Facebook announced on Tuesday that it will stop using facial recognition by default on your photos and tagging suggestions.
In a blog post published Tuesday, Facebook said that new users who sign up and those users who had the tag suggestion setting turned on will get a notice about face recognition with transparency on how the platform uses the technology. Users will be able to easily opt-in or opt-out of these settings starting Tuesday.
Those who do not have the face recognition on will not appear in suggested tags or the Photo Review feature.
“Our face recognition setting lets you manage not only whether Facebook uses face recognition technology on photos of you in order to suggest tags; it provides an easy on or off switch for a broader set of uses of face recognition, such as helping you protect your identity on Facebook,” Srinivas Narayanan, Facebook AI’s Applied Research Lead, wrote on Tuesday.
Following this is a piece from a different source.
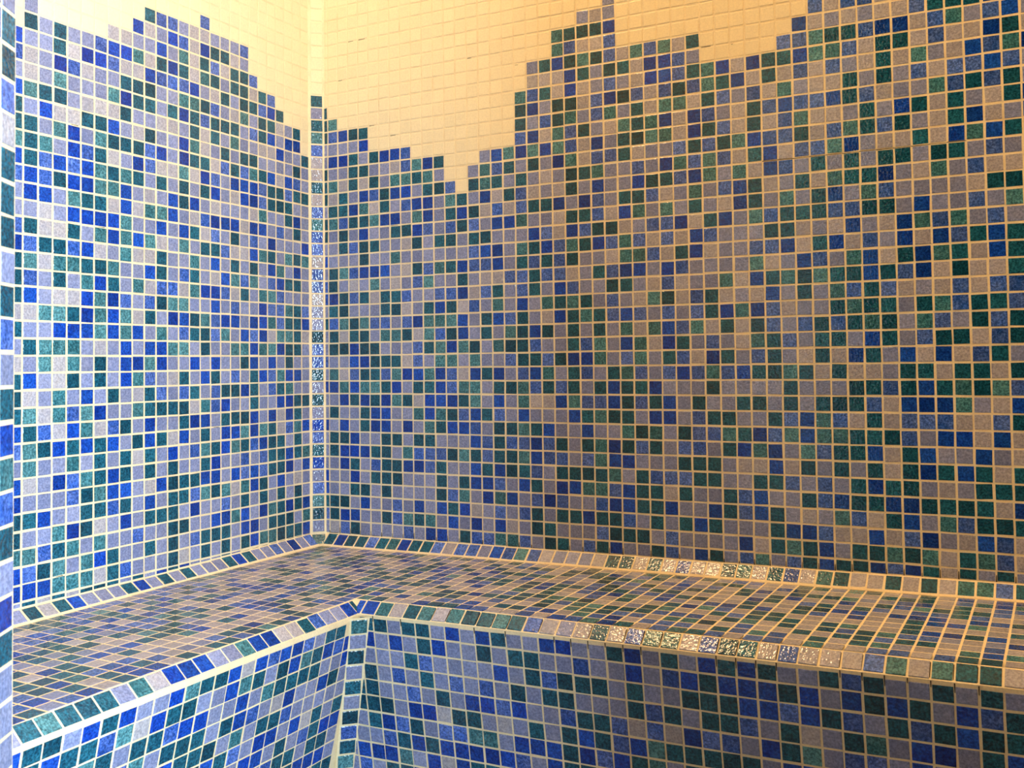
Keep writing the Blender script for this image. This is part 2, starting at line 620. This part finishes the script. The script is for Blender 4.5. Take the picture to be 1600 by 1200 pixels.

The updates come after Facebook was hit with a $5 billion penalty as part of a settlement with the Federal Trade Commission (FTC) in July, partially over the facial recognition feature — the FTC said Facebook misrepresented users’ ability to control how their photos were used for facial recognition.
Aside from the $5 billion fine, the FTC ordered Facebook to “provide clear and conspicuous notice of its use of facial recognition technology, and obtain affirmative express user consent prior to any use that materially exceeds its prior disclosures to users,” according to an FTC press release.
“We’ve continued to engage with privacy experts, academics, regulators and people on Facebook about how we use face recognition and the options you have to control it,” Narayanan wrote on Tuesday.
“Facebook’s face recognition technology still does not recognize you to strangers. We don’t share your face recognition information with third parties. We also don’t sell our technology,” Narayanan continued.
Facial recognition software is nothing new, and many companies have begun to use it in a variety of ways. Amazon’s facial recognition software can even detect emotions on people’s faces, including fear.